Your goal: Quote every line from the top of the listing down to and including the line that contains "scene.view_settings.exposure = 0.70".
— Start of Collected data —
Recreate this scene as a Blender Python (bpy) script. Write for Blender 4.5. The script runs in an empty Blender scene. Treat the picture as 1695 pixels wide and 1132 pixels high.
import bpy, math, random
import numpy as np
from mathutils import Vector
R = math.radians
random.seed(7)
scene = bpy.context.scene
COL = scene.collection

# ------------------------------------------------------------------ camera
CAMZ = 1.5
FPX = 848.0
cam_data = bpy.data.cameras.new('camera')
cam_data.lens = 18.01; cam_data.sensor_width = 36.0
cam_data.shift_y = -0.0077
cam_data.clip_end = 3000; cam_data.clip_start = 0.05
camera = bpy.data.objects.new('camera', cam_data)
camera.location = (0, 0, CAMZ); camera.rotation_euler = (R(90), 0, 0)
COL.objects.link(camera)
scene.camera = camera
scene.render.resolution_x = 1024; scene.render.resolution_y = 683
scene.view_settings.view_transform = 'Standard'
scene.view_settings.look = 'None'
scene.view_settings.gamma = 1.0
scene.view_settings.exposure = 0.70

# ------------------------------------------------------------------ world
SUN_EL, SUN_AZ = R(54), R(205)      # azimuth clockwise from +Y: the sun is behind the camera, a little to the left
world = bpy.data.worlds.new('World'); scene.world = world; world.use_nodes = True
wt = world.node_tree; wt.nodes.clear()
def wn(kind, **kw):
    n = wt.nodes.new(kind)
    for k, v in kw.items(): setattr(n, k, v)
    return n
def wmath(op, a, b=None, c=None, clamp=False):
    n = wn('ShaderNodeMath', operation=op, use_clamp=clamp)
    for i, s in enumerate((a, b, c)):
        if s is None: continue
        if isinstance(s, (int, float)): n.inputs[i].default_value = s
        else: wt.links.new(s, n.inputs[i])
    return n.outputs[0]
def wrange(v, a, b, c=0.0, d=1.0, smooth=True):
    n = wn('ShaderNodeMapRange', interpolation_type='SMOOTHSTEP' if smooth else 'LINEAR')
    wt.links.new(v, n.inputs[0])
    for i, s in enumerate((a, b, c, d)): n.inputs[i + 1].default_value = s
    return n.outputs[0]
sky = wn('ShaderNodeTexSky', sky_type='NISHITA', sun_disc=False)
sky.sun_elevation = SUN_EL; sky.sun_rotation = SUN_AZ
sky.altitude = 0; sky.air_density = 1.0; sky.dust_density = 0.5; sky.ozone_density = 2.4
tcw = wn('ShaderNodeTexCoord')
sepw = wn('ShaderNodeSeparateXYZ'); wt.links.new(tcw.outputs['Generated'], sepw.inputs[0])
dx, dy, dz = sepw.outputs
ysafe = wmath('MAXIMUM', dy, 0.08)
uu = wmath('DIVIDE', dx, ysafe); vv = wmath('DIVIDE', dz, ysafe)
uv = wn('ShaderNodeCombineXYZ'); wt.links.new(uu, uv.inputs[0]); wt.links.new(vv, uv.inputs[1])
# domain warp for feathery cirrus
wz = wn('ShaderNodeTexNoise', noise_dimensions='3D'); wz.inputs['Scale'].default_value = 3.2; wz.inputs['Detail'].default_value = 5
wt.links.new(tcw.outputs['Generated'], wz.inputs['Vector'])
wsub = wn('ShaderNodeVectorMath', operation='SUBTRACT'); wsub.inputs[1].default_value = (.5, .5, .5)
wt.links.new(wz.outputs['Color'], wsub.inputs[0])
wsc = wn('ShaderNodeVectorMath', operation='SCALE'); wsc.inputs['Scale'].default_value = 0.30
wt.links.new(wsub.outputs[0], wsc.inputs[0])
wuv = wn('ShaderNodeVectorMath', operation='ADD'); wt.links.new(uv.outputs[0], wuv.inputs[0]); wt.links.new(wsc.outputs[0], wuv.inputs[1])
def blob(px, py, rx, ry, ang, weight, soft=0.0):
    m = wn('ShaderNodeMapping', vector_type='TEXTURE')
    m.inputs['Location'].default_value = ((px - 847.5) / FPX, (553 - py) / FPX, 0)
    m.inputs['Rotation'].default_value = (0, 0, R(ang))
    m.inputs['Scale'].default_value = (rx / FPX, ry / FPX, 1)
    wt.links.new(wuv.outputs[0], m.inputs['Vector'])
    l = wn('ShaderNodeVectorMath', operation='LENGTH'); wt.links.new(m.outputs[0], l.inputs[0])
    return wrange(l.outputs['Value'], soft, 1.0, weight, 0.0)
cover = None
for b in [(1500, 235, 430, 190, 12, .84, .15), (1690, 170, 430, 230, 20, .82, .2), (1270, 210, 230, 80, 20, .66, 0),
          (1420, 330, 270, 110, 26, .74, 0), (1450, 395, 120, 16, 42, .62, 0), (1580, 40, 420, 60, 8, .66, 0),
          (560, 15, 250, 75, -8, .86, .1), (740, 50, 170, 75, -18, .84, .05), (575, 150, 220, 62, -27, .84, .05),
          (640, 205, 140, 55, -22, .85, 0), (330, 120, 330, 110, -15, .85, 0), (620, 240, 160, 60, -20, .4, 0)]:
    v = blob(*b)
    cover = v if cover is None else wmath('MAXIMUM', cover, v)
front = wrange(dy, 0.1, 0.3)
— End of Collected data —
Task solution:
Recreate this scene as a Blender Python (bpy) script. Write for Blender 4.5. The script runs in an empty Blender scene. Treat the picture as 1695 pixels wide and 1132 pixels high.
import bpy, math, random
import numpy as np
from mathutils import Vector
R = math.radians
random.seed(7)
scene = bpy.context.scene
COL = scene.collection

# ------------------------------------------------------------------ camera
CAMZ = 1.5
FPX = 848.0
cam_data = bpy.data.cameras.new('camera')
cam_data.lens = 18.01; cam_data.sensor_width = 36.0
cam_data.shift_y = -0.0077
cam_data.clip_end = 3000; cam_data.clip_start = 0.05
camera = bpy.data.objects.new('camera', cam_data)
camera.location = (0, 0, CAMZ); camera.rotation_euler = (R(90), 0, 0)
COL.objects.link(camera)
scene.camera = camera
scene.render.resolution_x = 1024; scene.render.resolution_y = 683
scene.view_settings.view_transform = 'Standard'
scene.view_settings.look = 'None'
scene.view_settings.gamma = 1.0
scene.view_settings.exposure = 0.70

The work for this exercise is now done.